### TASK TO COMPLETE
Print the listing from its top line through the line containing "loft('drinking_glass' if i==0", nothing more, and leave out the pictures.

### RECORDED DATA
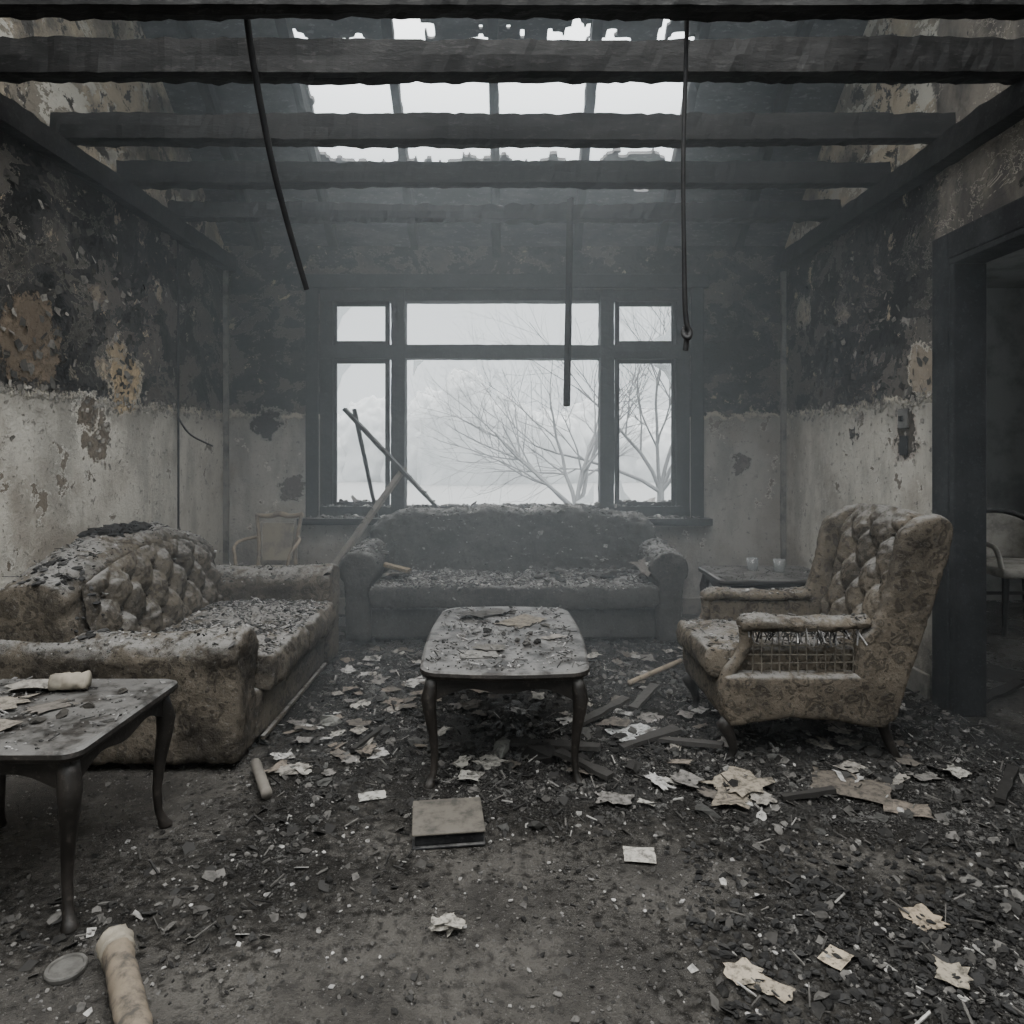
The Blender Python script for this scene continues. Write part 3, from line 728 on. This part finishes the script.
tube('arm_2',[(X0-.15,Y0+.18,.66),(X0-.21,Y0+.05,.66),(X0-.22,Y0-.1,.63),(X0-.18,Y0-.15,.56),(X0-.17,Y0-.15,.42)],.011,M_pwood,sc_)

# --- hanging cables etc
tube('hanging_cable',[(-.955,2.47,2.98),(-.955,2.50,2.85),(-.94,2.6,2.6),(-.905,2.7,2.3),(-.84,2.85,1.97)],[.012,.012,.013,.012,.011],M_cable)
tube('hanging_cable.001',[(.65,2.47,2.98),(.655,2.5,2.8),(.64,2.5,2.4),(.645,2.5,2.0),(.65,2.5,1.76),(.67,2.5,1.73),(.655,2.48,1.70),(.64,2.51,1.73),(.66,2.52,1.76),(.655,2.5,1.70),(.65,2.5,1.665)],[.008]*4+[.01]*7,M_cable)
timber('hanging_batten',(.41,4.48,2.95),(.385,4.46,1.585),.045,.02,None,.003,40)
tube('wall_wire',[(XL+.02,4.61,2.78),(XL+.03,4.60,2.2),(XL+.02,4.62,1.5),(XL+.03,4.6,.74)],.007,M_cable)
tube('wall_wire.001',[(XL+.02,4.62,1.52),(XL+.05,4.66,1.42),(XL+.1,4.8,1.36),(XL+.12,4.92,1.33)],.006,M_cable)
sw=empty('light_switch',(XR,3.78,1.42))
box('plate',XR-.015,XR,3.74,3.83,1.42,1.53,M_metal,sw,.006); box('toggle',XR-.03,XR-.015,3.775,3.80,1.46,1.49,M_frame,sw,.003)
box('lower_box',XR-.012,XR,3.75,3.82,1.27,1.38,M_frame,sw,.004)
mg2=N('dusty_glass',0.25,0.5); mg2.b.inputs['Transmission Weight'].default_value=0.75; mg2.done((0.5,0.52,0.52))
for i,(x,y) in enumerate(((1.54,4.30),(1.69,4.25))):
    rings=[]
    for (z,r) in ((.541,.028),(.545,.03),(.62,.036),(.62,.033),(.55,.027)):
        rings.append([(x+r*math.cos(a*math.pi/10),y+r*math.sin(a*math.pi/10),z) for a in range(20)])
    loft('drinking_glass' if i==0 else 'drinking_glass.001',rings,mg2.mat)

# ------------------------------------------------------------------ clutter
bpy.context.view_layer.update()
dg=bpy.context.evaluated_depsgraph_get()
def drop(x,y,z=1.25):
    h,loc,nrm,idx,ob,mt=scene.ray_cast(dg,Vector((x,y,z)),Vector((0,0,-1)),distance=3)
    return (loc.z,nrm,ob.name) if h else (0,Vector((0,0,1)),'')
D=Batch(); cnt=0
while cnt<18000:
    x=U(-2.2,4.6 if R()<.06 else 2.18); y=1.3+4.05*R()**1.1
    if R()>min(1,dens(x,y)*.8): continue
    d=dens(x,y); z=fz(x,y); cnt+=1
    s=U(.003,.009) if R()<.8 else U(.009,.028)*(1 if d>.4 else .6)
    r=R()
    if r<.62: D.chip((x,y,z+.002),s*1.2,.7,dcol(),U(.001,.003))
    elif r<.92 or d<.4: D.rock((x,y,z+s*.25),s*.7,dcol())
    else: D.stick((x,y,z+.006),(x+U(-.05,.05),y+U(-.05,.05),z+U(.004,.03)),U(.003,.008),U(.002,.006),dcol())
for i in range(8000):
    x=U(-1.7,2.0);y=U(1.35,3.0); v=U(.008,.14); s=U(.0012,.0055)
    D.rock((x,y,fz(x,y)+s*.3),s,(v,v*.97,v*.93))
for i in range(2300):
    x=U(.5,1.8)+.0;y=U(1.4,2.25); s=U(.003,.017); v=U(.006,.032)
    if R()<min(1,dens(x,y)): D.rock((x,y,fz(x,y)+s*.4),s,(v,v,v))
for i in range(150):
    x=U(-1.3,1.8);y=U(1.45,3.4); v=U(.22,.40); D.chip((x,y,fz(x,y)+.003),U(.004,.013),.25,(v,v*.98,v*.95),.002)
D.make('floor_debris',M_deb)
B=Batch()
for (x,y,l,a,w,z) in ((.62,3.0,.3,.4,.06,.03),(.3,2.72,.26,2.4,.05,.02),(.75,2.95,.35,-.5,.04,.04),(-.28,3.9,.3,.3,.06,.03),
   (1.9,2.6,.3,.8,.04,.02),(1.3,4.0,.4,.2,.05,.03),(.7,3.5,.3,1.0,.05,.03),(1.1,2.5,.2,.1,.03,.02),(-.62,3.0,.2,1.1,.03,.02),(2.6,3.6,.4,.5,.06,.03),(.2,2.95,.4,-.3,.06,.03),(.45,3.25,.35,.7,.05,.04)):
    dx,dy=math.cos(a)*l/2,math.sin(a)*l/2; z0=fz(x,y)
    c=U(.012,.06); B.stick((x-dx,y-dy,z0+.012),(x+dx,y+dy,z0+.012+z),w,.018,(c,c*.95,c*.9))
for i in range(170):
    x,y=U(-1.0,1.6),U(2.3,4.4)
    if R()<dens(x,y)*.8: s=U(.015,.045); v=U(.012,.09); B.rock((x,y,fz(x,y)+s*.2),s,(v,v,v*.95),.45)
for (x,y,s) in ((.15,2.86,.1),(.28,2.8,.07),(-.02,2.95,.06),(-.84,3.23,.06),(.5,2.75,.07)): B.rock((x,y,s*.3),s,(.025,.024,.023) if s!=.06 else (.2,.2,.185),.5)
B.make('charred_rubble',M_deb)
Pp=Batch()
def paper(x,y,w,h,a,c,curl=.02,rag=.5): Pp.sheet((x,y,fz(x,y)+.008),w,h,a,c,curl,rag=rag)
paper(.56,3.06,.21,.15,.4,(.38,.39,.385),rag=.1); paper(.42,2.18,.10,.085,-.1,(.36,.345,.31),.006,.05); paper(-.505,2.54,.10,.06,.3,(.34,.335,.31),.008,.1)
paper(1.31,2.61,.27,.2,-.5,(.12,.105,.088),rag=.15); paper(.887,2.62,.2,.18,.6,(.25,.22,.175),.04); paper(.82,2.5,.14,.12,1.2,(.2,.175,.14),.03)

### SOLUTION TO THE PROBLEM
The Blender Python script for this scene continues. Write part 3, from line 728 on. This part finishes the script.
tube('arm_2',[(X0-.15,Y0+.18,.66),(X0-.21,Y0+.05,.66),(X0-.22,Y0-.1,.63),(X0-.18,Y0-.15,.56),(X0-.17,Y0-.15,.42)],.011,M_pwood,sc_)

# --- hanging cables etc
tube('hanging_cable',[(-.955,2.47,2.98),(-.955,2.50,2.85),(-.94,2.6,2.6),(-.905,2.7,2.3),(-.84,2.85,1.97)],[.012,.012,.013,.012,.011],M_cable)
tube('hanging_cable.001',[(.65,2.47,2.98),(.655,2.5,2.8),(.64,2.5,2.4),(.645,2.5,2.0),(.65,2.5,1.76),(.67,2.5,1.73),(.655,2.48,1.70),(.64,2.51,1.73),(.66,2.52,1.76),(.655,2.5,1.70),(.65,2.5,1.665)],[.008]*4+[.01]*7,M_cable)
timber('hanging_batten',(.41,4.48,2.95),(.385,4.46,1.585),.045,.02,None,.003,40)
tube('wall_wire',[(XL+.02,4.61,2.78),(XL+.03,4.60,2.2),(XL+.02,4.62,1.5),(XL+.03,4.6,.74)],.007,M_cable)
tube('wall_wire.001',[(XL+.02,4.62,1.52),(XL+.05,4.66,1.42),(XL+.1,4.8,1.36),(XL+.12,4.92,1.33)],.006,M_cable)
sw=empty('light_switch',(XR,3.78,1.42))
box('plate',XR-.015,XR,3.74,3.83,1.42,1.53,M_metal,sw,.006); box('toggle',XR-.03,XR-.015,3.775,3.80,1.46,1.49,M_frame,sw,.003)
box('lower_box',XR-.012,XR,3.75,3.82,1.27,1.38,M_frame,sw,.004)
mg2=N('dusty_glass',0.25,0.5); mg2.b.inputs['Transmission Weight'].default_value=0.75; mg2.done((0.5,0.52,0.52))
for i,(x,y) in enumerate(((1.54,4.30),(1.69,4.25))):
    rings=[]
    for (z,r) in ((.541,.028),(.545,.03),(.62,.036),(.62,.033),(.55,.027)):
        rings.append([(x+r*math.cos(a*math.pi/10),y+r*math.sin(a*math.pi/10),z) for a in range(20)])
    loft('drinking_glass' if i==0 else 'drinking_glass.001',rings,mg2.mat)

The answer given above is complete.